Stats Don't Lie: Both teams do not gamble much on defence (both in the bottom seven in steals) and instead rely on tough positioning defence. Lithuania are second overall in opponent field goal percentage (38%) and second in opponent three-point shooting (27.4%) while Italy rank sixth (41.2%) and ninth (31.7%) in those respective categories. To that effect, Lithuania allow the second fewest points (66.1 per game) while Italy are eighth (72.5). Lithuania will have to work hard to stop Italy's three-point attack - second best at 40.0% - and Italy also do not shoot themselves in the foot by hitting 76.3% from the free throw line.
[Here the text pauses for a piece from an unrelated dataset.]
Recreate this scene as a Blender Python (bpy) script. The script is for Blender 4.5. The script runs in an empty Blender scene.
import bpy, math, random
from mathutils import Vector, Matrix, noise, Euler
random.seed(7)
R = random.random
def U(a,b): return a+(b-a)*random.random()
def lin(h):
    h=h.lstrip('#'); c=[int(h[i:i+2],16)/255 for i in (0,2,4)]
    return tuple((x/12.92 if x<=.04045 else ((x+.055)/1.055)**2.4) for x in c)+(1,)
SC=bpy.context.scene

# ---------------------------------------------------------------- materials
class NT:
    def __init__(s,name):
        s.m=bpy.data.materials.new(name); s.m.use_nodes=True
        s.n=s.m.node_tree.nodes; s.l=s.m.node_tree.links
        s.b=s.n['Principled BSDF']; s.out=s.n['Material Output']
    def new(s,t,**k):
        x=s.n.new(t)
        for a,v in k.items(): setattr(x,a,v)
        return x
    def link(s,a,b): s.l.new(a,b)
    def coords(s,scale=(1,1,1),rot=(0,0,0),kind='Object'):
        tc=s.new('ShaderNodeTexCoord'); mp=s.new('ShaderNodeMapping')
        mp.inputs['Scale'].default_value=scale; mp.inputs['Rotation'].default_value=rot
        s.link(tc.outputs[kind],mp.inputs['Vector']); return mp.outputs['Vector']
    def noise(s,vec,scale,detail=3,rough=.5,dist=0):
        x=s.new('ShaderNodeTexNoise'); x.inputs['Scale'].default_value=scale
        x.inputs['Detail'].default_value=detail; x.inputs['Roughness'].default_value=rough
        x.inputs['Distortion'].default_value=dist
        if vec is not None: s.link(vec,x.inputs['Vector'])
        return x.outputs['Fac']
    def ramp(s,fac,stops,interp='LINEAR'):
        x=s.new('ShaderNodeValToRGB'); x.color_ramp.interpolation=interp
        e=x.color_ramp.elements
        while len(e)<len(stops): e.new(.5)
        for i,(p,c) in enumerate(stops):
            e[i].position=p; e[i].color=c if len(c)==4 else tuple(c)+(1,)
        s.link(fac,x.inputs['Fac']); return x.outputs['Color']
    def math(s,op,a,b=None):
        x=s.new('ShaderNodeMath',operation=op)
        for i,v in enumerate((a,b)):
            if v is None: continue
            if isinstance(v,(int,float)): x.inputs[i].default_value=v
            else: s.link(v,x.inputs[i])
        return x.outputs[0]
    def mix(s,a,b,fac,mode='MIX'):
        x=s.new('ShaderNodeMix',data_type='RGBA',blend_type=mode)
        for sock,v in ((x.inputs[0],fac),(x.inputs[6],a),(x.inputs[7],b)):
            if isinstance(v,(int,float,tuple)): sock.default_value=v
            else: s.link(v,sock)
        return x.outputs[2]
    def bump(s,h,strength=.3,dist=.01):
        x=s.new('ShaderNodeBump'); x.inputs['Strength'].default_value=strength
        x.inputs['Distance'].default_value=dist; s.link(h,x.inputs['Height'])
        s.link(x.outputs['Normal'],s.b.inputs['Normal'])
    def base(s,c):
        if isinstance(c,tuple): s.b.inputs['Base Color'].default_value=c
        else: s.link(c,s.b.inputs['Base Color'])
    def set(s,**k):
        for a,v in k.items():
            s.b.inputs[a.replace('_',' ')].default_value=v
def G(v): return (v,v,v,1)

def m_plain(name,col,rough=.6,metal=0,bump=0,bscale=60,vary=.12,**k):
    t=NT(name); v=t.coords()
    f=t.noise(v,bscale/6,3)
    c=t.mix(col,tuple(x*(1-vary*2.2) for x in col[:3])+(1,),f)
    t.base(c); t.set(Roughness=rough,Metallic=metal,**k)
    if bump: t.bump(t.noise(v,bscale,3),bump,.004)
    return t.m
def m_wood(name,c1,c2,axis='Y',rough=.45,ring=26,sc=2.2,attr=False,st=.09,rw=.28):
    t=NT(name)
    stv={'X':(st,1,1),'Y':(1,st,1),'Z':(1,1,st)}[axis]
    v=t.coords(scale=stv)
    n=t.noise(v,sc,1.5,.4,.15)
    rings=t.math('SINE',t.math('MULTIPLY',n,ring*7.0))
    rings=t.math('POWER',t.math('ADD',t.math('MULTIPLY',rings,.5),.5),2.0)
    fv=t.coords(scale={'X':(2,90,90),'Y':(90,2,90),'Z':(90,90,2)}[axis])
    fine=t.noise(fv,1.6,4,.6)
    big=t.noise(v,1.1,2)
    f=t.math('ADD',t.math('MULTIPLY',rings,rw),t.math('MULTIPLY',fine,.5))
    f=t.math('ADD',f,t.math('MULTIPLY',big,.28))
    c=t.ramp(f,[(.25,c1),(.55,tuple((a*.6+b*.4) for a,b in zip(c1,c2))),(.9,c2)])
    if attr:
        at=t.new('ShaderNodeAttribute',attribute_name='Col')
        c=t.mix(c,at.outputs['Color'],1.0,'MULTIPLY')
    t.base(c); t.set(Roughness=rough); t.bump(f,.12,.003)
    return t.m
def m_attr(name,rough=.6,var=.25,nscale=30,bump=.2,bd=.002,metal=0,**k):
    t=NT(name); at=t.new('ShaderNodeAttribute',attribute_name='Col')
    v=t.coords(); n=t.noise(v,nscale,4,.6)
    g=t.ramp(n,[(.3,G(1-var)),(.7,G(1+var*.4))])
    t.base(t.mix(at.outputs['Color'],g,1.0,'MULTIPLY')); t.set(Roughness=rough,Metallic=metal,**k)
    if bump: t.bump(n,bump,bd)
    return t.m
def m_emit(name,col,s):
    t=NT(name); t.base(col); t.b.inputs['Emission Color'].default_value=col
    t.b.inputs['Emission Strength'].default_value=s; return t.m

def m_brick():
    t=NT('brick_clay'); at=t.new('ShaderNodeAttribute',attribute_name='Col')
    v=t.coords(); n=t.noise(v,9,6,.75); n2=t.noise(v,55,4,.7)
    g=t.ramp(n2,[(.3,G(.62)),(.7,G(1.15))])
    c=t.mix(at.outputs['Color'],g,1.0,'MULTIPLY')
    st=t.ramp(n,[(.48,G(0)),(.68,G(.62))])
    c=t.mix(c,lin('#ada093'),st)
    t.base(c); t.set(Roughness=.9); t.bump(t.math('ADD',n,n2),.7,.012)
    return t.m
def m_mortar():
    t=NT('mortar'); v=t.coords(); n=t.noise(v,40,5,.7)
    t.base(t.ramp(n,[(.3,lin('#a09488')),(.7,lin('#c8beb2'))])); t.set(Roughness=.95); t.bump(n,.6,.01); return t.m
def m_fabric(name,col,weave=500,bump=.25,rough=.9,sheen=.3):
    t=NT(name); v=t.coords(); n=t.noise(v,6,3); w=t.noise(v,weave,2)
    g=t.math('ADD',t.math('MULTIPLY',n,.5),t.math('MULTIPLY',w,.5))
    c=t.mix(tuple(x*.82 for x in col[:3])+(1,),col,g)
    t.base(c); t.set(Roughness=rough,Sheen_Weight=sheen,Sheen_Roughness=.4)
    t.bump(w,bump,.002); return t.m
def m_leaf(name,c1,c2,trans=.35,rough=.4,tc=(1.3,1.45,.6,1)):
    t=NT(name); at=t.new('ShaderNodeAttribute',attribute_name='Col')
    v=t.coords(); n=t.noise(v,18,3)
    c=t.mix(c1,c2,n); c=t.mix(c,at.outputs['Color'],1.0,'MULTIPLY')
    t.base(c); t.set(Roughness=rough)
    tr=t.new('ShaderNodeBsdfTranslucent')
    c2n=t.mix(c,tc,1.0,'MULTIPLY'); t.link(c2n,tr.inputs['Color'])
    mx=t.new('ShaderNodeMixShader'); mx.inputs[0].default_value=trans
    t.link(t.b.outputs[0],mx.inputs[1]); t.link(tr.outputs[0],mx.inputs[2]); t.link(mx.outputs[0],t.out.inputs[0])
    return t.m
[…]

Italy's discipline can also be seen in committing just 10.8 turnovers-per-game - third fewest in the tournament. Lithuania also value ball possession with just 12.1 turnovers-per-contest. Rebounding could be a big factor with Lithuania third in total rebounds (39.5) while Italy are just 16th (34.9). Lithuania are also extremely deep with 11 players playing at least 11 minutes-per-game - only Robertas Javtokas is under double digits with 8.7 minutes-per-game.

 

Key Match-Up: The power forward position could decide this encounter as Lithuanian Linas Kleiza faces Italian Luigi Datome. Kleiza's outside shooting ability will not allow Datome to collapse and help on the Lithuania big players inside. Kleiza will also be well-served to make Datome run around screens and work even harder on defence and tire him for offence. Italy, however, will need Datome to produce offensively as well.

 

They Say:

 

Lithuania center Jonas Valanciunas: "It's not going to be easy. Italy is a really good team. They have the best shooters in this tournament. It's going to be really hard work."

 

Italy coach Simone Pianigiani: "Lithuania play very good. I know the players very well. They know basketball. Basketball is their life. We are happy to play these kinds of teams because now only the strongest teams are here. I think if we hit the open shots we get we can stay in the game against everybody."